Les enseignants, les avocats, les magistrats, le procès et l'arrêt lui-même flirtent avec la rhétorique. La persuasion feint de s'arrêter là où commence la certitude relative « car juger, c'est subsumer une proposition sous une autre » 3 ( * ) . L'opération mentale consisterait-elle en définitive en un acte de magie dissimulé par un langage normatif ?

Qu'est-ce donc que l'office du Juge ? C'est ce qui est reçu par le Juge et conçu par lui.
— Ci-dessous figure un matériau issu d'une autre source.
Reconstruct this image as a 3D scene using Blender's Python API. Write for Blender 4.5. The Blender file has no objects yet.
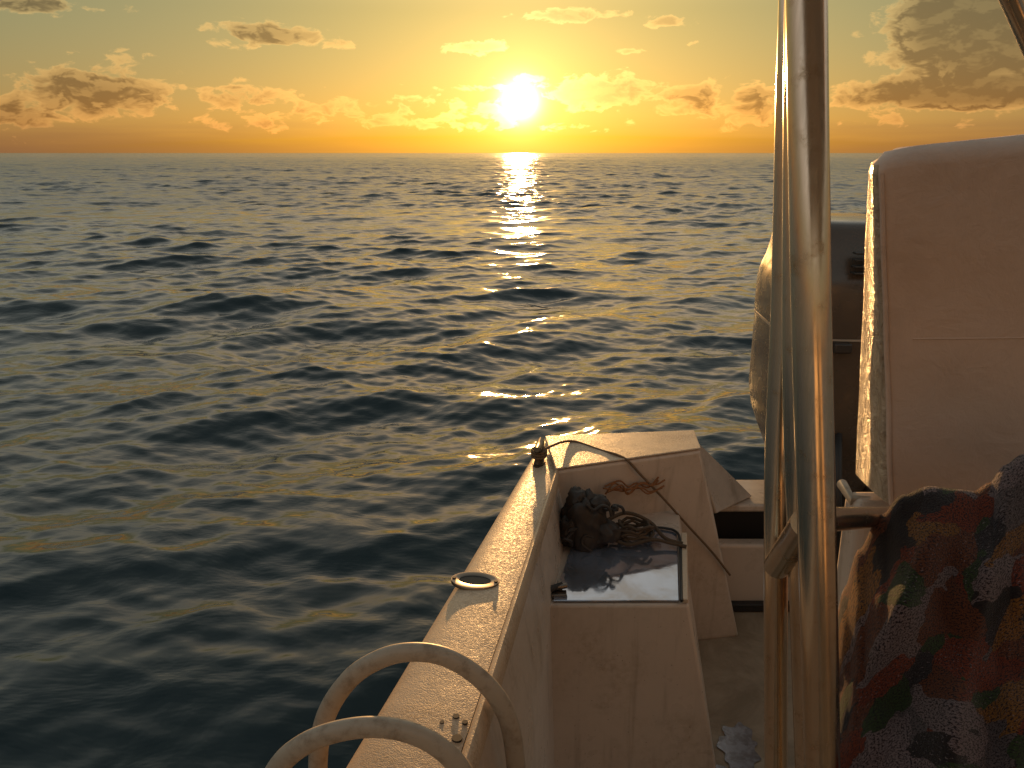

Toutefois, que deviennent les moyens d'ordre public, le rôle éminent du législateur, la faculté de moduler, de manière soit rétroactive soit non rétroactive, les effets d'un jugement ? Et puis entre « l'interpréter », « l'apaiser », « le trancher » et le « légitimer », tout ne s'entremêle-t-il pas pour constituer l'indéfinissable office du Juge ? C'est ce dont vous allez, Mesdames et Messieurs les intervenants, nous parler de manière remarquable.

* 1 Essai sur la rhétorique, le langage et le style, éd.Jordi, Domaine Romantique, 2004, p.24.

* 2 Voir de Madame Jacqueline de Romilly, Les grands sophistes dans l'Athènes de Périclès, le Livre de poche, 2004 où quelques expressions sont reprises à l'éminente helléniste dans ce bref récit.

* 3 Thomas de Quincey, op.cit. p.42.